What the task asks: Only the lines from the one with "Generate a Blender" through the one with "CM = np.array(cam.matrix_world.to_3x3())" are to be restated, word for word, with both of them included.

Dataset:
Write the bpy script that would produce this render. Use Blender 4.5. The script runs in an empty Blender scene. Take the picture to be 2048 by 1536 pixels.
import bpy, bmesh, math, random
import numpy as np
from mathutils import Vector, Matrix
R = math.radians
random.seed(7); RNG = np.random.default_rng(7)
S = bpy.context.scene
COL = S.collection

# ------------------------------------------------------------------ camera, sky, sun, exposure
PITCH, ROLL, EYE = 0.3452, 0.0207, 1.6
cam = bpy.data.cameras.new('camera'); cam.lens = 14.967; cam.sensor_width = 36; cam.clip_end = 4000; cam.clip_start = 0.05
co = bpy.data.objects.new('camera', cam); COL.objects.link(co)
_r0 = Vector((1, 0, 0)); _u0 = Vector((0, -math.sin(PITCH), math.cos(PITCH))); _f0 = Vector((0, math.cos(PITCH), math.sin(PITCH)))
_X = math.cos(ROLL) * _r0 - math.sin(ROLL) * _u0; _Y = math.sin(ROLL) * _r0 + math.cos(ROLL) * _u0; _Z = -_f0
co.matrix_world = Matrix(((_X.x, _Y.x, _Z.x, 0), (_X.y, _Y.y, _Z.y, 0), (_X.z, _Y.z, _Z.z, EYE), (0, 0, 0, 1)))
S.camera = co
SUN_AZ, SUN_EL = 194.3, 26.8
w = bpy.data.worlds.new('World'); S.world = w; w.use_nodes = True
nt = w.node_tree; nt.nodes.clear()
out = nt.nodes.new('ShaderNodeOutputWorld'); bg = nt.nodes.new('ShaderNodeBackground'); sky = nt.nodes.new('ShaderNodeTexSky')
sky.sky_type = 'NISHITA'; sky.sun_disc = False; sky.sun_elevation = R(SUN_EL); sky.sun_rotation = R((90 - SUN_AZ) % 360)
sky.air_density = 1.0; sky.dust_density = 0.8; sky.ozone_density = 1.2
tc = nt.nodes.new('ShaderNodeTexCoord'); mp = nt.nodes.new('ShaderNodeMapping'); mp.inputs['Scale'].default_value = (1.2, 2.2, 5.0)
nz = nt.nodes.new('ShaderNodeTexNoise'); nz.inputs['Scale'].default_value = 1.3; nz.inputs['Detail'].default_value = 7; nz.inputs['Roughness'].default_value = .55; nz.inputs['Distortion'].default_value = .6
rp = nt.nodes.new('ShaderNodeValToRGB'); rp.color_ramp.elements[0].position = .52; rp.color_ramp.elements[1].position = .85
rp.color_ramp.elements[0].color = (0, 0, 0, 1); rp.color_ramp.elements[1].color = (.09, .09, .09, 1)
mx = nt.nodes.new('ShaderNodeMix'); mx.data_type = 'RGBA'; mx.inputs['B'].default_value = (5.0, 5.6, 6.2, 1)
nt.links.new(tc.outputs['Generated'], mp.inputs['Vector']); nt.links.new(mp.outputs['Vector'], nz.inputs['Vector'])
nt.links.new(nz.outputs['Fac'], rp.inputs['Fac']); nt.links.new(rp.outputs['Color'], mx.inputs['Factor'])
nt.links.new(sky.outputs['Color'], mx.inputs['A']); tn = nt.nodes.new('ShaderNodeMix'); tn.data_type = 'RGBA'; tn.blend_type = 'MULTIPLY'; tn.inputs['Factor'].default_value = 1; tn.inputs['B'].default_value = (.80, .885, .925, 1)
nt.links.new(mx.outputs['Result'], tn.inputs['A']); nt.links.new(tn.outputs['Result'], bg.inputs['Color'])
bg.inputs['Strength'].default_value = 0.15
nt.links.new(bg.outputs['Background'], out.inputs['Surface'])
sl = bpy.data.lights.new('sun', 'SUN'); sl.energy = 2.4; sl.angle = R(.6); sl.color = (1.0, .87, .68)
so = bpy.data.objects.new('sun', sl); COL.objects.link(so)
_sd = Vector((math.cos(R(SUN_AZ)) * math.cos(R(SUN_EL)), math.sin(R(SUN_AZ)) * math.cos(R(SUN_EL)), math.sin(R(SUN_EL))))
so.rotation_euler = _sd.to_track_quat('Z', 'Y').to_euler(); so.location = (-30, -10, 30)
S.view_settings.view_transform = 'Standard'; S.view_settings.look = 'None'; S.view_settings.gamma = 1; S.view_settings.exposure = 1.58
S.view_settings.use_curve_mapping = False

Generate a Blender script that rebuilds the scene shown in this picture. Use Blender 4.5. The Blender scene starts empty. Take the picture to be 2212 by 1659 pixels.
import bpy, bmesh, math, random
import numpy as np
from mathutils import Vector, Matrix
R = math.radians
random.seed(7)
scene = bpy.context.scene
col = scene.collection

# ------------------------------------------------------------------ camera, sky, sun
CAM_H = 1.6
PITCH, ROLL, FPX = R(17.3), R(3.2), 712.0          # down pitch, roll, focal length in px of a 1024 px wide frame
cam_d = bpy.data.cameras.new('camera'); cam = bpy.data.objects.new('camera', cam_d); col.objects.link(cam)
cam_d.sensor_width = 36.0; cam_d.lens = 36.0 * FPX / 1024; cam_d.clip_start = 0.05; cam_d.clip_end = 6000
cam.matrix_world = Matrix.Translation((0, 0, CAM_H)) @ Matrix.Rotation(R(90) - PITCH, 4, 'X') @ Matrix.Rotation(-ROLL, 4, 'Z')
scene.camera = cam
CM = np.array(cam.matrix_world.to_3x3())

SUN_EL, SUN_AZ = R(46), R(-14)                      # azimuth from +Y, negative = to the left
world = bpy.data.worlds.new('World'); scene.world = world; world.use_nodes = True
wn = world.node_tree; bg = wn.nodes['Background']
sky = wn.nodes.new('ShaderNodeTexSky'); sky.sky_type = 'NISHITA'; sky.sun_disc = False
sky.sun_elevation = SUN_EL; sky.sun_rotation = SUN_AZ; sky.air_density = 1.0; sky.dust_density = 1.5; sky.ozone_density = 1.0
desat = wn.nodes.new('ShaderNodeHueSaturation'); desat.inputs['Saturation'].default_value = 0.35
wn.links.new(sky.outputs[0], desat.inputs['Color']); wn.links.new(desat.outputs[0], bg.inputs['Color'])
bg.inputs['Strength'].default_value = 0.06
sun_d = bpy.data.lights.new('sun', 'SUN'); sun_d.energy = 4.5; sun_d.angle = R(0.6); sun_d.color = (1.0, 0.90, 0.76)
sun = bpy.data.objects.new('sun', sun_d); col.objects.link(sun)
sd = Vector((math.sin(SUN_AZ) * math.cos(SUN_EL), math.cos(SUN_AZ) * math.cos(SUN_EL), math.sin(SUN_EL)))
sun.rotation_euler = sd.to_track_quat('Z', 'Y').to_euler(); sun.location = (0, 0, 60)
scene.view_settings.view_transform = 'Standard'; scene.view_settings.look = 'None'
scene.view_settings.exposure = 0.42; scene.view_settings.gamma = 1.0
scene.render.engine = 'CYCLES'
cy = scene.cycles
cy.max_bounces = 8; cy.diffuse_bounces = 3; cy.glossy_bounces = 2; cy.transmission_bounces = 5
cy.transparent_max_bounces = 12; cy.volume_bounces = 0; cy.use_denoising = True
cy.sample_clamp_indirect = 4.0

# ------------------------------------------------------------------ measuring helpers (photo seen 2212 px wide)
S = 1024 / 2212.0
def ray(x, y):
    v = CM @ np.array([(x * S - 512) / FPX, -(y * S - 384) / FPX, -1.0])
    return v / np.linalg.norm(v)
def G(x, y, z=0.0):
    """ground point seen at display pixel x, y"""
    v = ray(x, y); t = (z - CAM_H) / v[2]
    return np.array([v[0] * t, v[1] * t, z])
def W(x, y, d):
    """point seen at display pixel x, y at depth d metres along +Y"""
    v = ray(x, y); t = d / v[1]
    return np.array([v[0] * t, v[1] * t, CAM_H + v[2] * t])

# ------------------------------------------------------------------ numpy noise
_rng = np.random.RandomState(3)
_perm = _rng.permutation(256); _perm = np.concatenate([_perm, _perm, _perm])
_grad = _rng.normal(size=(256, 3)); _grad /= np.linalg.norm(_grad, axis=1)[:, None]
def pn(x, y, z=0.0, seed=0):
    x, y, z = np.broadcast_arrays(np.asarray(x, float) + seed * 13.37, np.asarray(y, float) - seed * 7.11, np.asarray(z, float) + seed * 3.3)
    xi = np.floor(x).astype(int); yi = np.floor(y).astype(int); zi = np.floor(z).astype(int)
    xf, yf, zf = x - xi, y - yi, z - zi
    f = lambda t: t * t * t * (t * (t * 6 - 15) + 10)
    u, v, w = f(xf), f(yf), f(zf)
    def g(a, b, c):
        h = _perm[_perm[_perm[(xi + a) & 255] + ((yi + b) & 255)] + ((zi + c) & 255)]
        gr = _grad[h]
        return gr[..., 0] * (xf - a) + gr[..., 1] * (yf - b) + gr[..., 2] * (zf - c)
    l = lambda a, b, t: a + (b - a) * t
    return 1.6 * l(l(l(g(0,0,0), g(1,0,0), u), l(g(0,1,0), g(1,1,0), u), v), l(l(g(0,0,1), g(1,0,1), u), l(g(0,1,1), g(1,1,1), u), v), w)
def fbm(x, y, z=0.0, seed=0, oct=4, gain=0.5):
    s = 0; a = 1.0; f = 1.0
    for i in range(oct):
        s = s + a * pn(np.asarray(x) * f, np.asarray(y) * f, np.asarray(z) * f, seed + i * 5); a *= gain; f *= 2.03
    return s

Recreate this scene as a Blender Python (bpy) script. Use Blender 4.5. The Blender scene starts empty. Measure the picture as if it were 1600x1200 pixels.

Solution for this exercise:
Generate a Blender script that rebuilds the scene shown in this picture. Use Blender 4.5. The Blender scene starts empty. Take the picture to be 2212 by 1659 pixels.
import bpy, bmesh, math, random
import numpy as np
from mathutils import Vector, Matrix
R = math.radians
random.seed(7)
scene = bpy.context.scene
col = scene.collection

# ------------------------------------------------------------------ camera, sky, sun
CAM_H = 1.6
PITCH, ROLL, FPX = R(17.3), R(3.2), 712.0          # down pitch, roll, focal length in px of a 1024 px wide frame
cam_d = bpy.data.cameras.new('camera'); cam = bpy.data.objects.new('camera', cam_d); col.objects.link(cam)
cam_d.sensor_width = 36.0; cam_d.lens = 36.0 * FPX / 1024; cam_d.clip_start = 0.05; cam_d.clip_end = 6000
cam.matrix_world = Matrix.Translation((0, 0, CAM_H)) @ Matrix.Rotation(R(90) - PITCH, 4, 'X') @ Matrix.Rotation(-ROLL, 4, 'Z')
scene.camera = cam
CM = np.array(cam.matrix_world.to_3x3())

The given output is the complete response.